Stokes flow past an array of circular cylinders through slip-patterned microchannel using boundary element method

Abstract

Two-dimensional viscous incompressible, pressure-driven, creeping flow at low Reynold's number (Re ≪ 1) around a series of circular cylinders in a slip-patterned rectangular microchannel is investigated numerically by using the boundary element method (BEM) based on a non-primitive variables approach. The non-primitive variables approach refers to the combination of stream function and vorticity variables. The Stokes equations are used to govern the flow of creeping fluid through a microchannel. We consider the alteration of the slip on both the upper and lower surfaces of the microchannel maintain the same phase (i.e., in-phase configuration). Here, the slip boundary condition refers to Navier's slip boundary condition. We considered both small as well as large patterned slip on both surfaces of the microchannel.

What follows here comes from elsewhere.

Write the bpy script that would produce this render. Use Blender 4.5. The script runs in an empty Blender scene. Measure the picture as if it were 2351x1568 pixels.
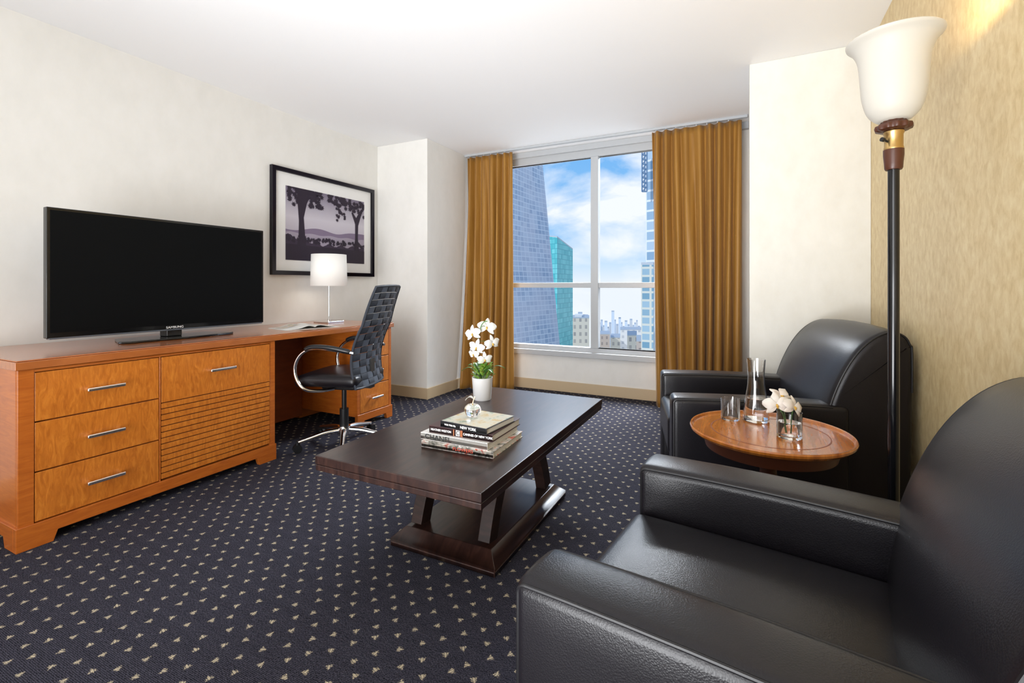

Moreover, we have assumed that a number of cylinders of equal diameter are present in the in-line configuration in the path of flow. We studied streamlines, velocity profiles, pressure gradients, and the shear stresses with varied slip-length, and the radius of the cylinder, to get a complete comprehension of flow dynamics. We observed that the velocity and shear stress profiles exhibit significant variability in the case of fine slip patterning. Additionally, the proposed investigation holds several potential applications, such as drug capsule delivery systems, hemodynamics, bio-MEMS technology, and so forth.